_What the task asks_
Please print all of the material below, word for word.

— Start Material provided —

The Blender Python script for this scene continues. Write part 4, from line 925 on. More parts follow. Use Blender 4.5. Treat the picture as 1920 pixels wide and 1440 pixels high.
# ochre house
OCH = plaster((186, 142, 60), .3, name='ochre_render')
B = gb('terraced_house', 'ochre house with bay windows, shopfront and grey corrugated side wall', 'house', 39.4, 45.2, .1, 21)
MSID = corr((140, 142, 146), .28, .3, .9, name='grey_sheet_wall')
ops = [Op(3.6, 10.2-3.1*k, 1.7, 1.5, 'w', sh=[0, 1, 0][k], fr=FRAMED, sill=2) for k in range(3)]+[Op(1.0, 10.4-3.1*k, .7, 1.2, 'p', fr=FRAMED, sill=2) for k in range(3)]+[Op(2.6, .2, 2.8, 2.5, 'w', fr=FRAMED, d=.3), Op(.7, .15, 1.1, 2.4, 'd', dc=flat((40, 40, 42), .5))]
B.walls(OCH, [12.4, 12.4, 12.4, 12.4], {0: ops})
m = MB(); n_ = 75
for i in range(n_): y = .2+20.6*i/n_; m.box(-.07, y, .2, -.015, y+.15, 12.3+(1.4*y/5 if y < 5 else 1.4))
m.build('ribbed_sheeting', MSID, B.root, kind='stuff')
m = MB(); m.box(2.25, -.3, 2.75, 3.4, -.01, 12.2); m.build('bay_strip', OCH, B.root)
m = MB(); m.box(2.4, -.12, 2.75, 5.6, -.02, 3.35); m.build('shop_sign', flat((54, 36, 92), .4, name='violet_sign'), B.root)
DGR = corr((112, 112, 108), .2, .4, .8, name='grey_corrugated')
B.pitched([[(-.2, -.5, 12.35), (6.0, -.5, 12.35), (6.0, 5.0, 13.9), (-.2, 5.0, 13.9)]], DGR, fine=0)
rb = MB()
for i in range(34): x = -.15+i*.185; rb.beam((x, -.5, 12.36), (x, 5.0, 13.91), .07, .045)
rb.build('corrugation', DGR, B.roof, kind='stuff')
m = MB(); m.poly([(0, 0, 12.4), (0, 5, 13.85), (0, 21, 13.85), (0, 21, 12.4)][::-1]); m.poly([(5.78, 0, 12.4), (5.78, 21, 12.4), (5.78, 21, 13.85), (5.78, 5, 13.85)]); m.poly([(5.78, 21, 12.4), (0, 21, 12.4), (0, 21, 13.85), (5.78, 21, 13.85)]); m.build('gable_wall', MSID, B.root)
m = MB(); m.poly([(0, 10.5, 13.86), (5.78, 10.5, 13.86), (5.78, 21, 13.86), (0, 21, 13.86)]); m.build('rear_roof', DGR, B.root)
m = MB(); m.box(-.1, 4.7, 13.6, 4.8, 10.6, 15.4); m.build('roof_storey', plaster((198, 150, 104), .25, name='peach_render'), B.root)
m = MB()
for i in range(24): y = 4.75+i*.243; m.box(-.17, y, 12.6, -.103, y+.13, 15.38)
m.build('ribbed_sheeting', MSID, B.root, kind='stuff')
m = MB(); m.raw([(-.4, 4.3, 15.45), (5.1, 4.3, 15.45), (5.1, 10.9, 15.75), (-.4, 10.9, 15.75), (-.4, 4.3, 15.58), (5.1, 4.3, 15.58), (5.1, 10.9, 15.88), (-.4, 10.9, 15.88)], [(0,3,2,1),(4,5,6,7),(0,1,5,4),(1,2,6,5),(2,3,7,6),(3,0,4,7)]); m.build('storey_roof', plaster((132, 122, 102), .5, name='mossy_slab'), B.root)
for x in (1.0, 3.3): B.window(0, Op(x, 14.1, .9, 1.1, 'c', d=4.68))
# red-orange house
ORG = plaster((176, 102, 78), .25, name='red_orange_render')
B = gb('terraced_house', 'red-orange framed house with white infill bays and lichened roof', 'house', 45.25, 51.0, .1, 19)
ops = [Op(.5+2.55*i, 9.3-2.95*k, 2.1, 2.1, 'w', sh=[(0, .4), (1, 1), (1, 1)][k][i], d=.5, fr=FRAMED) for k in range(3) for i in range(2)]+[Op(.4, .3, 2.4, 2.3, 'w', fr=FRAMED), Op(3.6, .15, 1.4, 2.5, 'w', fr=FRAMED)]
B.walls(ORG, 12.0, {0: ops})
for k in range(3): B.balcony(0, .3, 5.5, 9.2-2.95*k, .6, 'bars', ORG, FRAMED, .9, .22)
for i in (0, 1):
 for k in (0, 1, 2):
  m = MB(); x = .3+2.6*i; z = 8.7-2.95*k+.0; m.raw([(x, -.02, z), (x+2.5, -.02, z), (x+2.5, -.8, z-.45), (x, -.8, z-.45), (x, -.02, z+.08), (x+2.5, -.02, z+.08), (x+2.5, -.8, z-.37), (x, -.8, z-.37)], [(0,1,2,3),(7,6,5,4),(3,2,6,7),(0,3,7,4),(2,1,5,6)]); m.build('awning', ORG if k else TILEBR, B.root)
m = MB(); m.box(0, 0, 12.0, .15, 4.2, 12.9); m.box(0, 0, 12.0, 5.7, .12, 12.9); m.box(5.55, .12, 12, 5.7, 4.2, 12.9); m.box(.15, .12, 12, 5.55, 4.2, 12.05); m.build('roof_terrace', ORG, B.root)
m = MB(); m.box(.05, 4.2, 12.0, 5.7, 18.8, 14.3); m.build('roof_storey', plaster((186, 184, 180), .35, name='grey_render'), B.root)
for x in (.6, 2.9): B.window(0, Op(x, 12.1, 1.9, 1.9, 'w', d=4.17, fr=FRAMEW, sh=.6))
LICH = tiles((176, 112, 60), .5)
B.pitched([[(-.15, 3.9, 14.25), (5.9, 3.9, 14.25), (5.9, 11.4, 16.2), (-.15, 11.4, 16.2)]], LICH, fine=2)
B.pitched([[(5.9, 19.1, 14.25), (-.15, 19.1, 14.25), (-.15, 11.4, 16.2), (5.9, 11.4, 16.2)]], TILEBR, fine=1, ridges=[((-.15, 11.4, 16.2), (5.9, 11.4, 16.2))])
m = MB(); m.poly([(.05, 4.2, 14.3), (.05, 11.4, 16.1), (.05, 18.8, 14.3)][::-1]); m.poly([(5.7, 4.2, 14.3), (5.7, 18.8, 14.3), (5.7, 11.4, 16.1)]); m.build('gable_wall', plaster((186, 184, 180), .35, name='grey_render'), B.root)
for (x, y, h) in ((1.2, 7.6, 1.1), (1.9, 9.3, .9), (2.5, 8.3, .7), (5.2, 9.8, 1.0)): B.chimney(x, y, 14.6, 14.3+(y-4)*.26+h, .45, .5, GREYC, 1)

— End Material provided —

_Problem solution_
The Blender Python script for this scene continues. Write part 4, from line 925 on. More parts follow. Use Blender 4.5. Treat the picture as 1920 pixels wide and 1440 pixels high.
# ochre house
OCH = plaster((186, 142, 60), .3, name='ochre_render')
B = gb('terraced_house', 'ochre house with bay windows, shopfront and grey corrugated side wall', 'house', 39.4, 45.2, .1, 21)
MSID = corr((140, 142, 146), .28, .3, .9, name='grey_sheet_wall')
ops = [Op(3.6, 10.2-3.1*k, 1.7, 1.5, 'w', sh=[0, 1, 0][k], fr=FRAMED, sill=2) for k in range(3)]+[Op(1.0, 10.4-3.1*k, .7, 1.2, 'p', fr=FRAMED, sill=2) for k in range(3)]+[Op(2.6, .2, 2.8, 2.5, 'w', fr=FRAMED, d=.3), Op(.7, .15, 1.1, 2.4, 'd', dc=flat((40, 40, 42), .5))]
B.walls(OCH, [12.4, 12.4, 12.4, 12.4], {0: ops})
m = MB(); n_ = 75
for i in range(n_): y = .2+20.6*i/n_; m.box(-.07, y, .2, -.015, y+.15, 12.3+(1.4*y/5 if y < 5 else 1.4))
m.build('ribbed_sheeting', MSID, B.root, kind='stuff')
m = MB(); m.box(2.25, -.3, 2.75, 3.4, -.01, 12.2); m.build('bay_strip', OCH, B.root)
m = MB(); m.box(2.4, -.12, 2.75, 5.6, -.02, 3.35); m.build('shop_sign', flat((54, 36, 92), .4, name='violet_sign'), B.root)
DGR = corr((112, 112, 108), .2, .4, .8, name='grey_corrugated')
B.pitched([[(-.2, -.5, 12.35), (6.0, -.5, 12.35), (6.0, 5.0, 13.9), (-.2, 5.0, 13.9)]], DGR, fine=0)
rb = MB()
for i in range(34): x = -.15+i*.185; rb.beam((x, -.5, 12.36), (x, 5.0, 13.91), .07, .045)
rb.build('corrugation', DGR, B.roof, kind='stuff')
m = MB(); m.poly([(0, 0, 12.4), (0, 5, 13.85), (0, 21, 13.85), (0, 21, 12.4)][::-1]); m.poly([(5.78, 0, 12.4), (5.78, 21, 12.4), (5.78, 21, 13.85), (5.78, 5, 13.85)]); m.poly([(5.78, 21, 12.4), (0, 21, 12.4), (0, 21, 13.85), (5.78, 21, 13.85)]); m.build('gable_wall', MSID, B.root)
m = MB(); m.poly([(0, 10.5, 13.86), (5.78, 10.5, 13.86), (5.78, 21, 13.86), (0, 21, 13.86)]); m.build('rear_roof', DGR, B.root)
m = MB(); m.box(-.1, 4.7, 13.6, 4.8, 10.6, 15.4); m.build('roof_storey', plaster((198, 150, 104), .25, name='peach_render'), B.root)
m = MB()
for i in range(24): y = 4.75+i*.243; m.box(-.17, y, 12.6, -.103, y+.13, 15.38)
m.build('ribbed_sheeting', MSID, B.root, kind='stuff')
m = MB(); m.raw([(-.4, 4.3, 15.45), (5.1, 4.3, 15.45), (5.1, 10.9, 15.75), (-.4, 10.9, 15.75), (-.4, 4.3, 15.58), (5.1, 4.3, 15.58), (5.1, 10.9, 15.88), (-.4, 10.9, 15.88)], [(0,3,2,1),(4,5,6,7),(0,1,5,4),(1,2,6,5),(2,3,7,6),(3,0,4,7)]); m.build('storey_roof', plaster((132, 122, 102), .5, name='mossy_slab'), B.root)
for x in (1.0, 3.3): B.window(0, Op(x, 14.1, .9, 1.1, 'c', d=4.68))
# red-orange house
ORG = plaster((176, 102, 78), .25, name='red_orange_render')
B = gb('terraced_house', 'red-orange framed house with white infill bays and lichened roof', 'house', 45.25, 51.0, .1, 19)
ops = [Op(.5+2.55*i, 9.3-2.95*k, 2.1, 2.1, 'w', sh=[(0, .4), (1, 1), (1, 1)][k][i], d=.5, fr=FRAMED) for k in range(3) for i in range(2)]+[Op(.4, .3, 2.4, 2.3, 'w', fr=FRAMED), Op(3.6, .15, 1.4, 2.5, 'w', fr=FRAMED)]
B.walls(ORG, 12.0, {0: ops})
for k in range(3): B.balcony(0, .3, 5.5, 9.2-2.95*k, .6, 'bars', ORG, FRAMED, .9, .22)
for i in (0, 1):
 for k in (0, 1, 2):
  m = MB(); x = .3+2.6*i; z = 8.7-2.95*k+.0; m.raw([(x, -.02, z), (x+2.5, -.02, z), (x+2.5, -.8, z-.45), (x, -.8, z-.45), (x, -.02, z+.08), (x+2.5, -.02, z+.08), (x+2.5, -.8, z-.37), (x, -.8, z-.37)], [(0,1,2,3),(7,6,5,4),(3,2,6,7),(0,3,7,4),(2,1,5,6)]); m.build('awning', ORG if k else TILEBR, B.root)
m = MB(); m.box(0, 0, 12.0, .15, 4.2, 12.9); m.box(0, 0, 12.0, 5.7, .12, 12.9); m.box(5.55, .12, 12, 5.7, 4.2, 12.9); m.box(.15, .12, 12, 5.55, 4.2, 12.05); m.build('roof_terrace', ORG, B.root)
m = MB(); m.box(.05, 4.2, 12.0, 5.7, 18.8, 14.3); m.build('roof_storey', plaster((186, 184, 180), .35, name='grey_render'), B.root)
for x in (.6, 2.9): B.window(0, Op(x, 12.1, 1.9, 1.9, 'w', d=4.17, fr=FRAMEW, sh=.6))
LICH = tiles((176, 112, 60), .5)
B.pitched([[(-.15, 3.9, 14.25), (5.9, 3.9, 14.25), (5.9, 11.4, 16.2), (-.15, 11.4, 16.2)]], LICH, fine=2)
B.pitched([[(5.9, 19.1, 14.25), (-.15, 19.1, 14.25), (-.15, 11.4, 16.2), (5.9, 11.4, 16.2)]], TILEBR, fine=1, ridges=[((-.15, 11.4, 16.2), (5.9, 11.4, 16.2))])
m = MB(); m.poly([(.05, 4.2, 14.3), (.05, 11.4, 16.1), (.05, 18.8, 14.3)][::-1]); m.poly([(5.7, 4.2, 14.3), (5.7, 18.8, 14.3), (5.7, 11.4, 16.1)]); m.build('gable_wall', plaster((186, 184, 180), .35, name='grey_render'), B.root)
for (x, y, h) in ((1.2, 7.6, 1.1), (1.9, 9.3, .9), (2.5, 8.3, .7), (5.2, 9.8, 1.0)): B.chimney(x, y, 14.6, 14.3+(y-4)*.26+h, .45, .5, GREYC, 1)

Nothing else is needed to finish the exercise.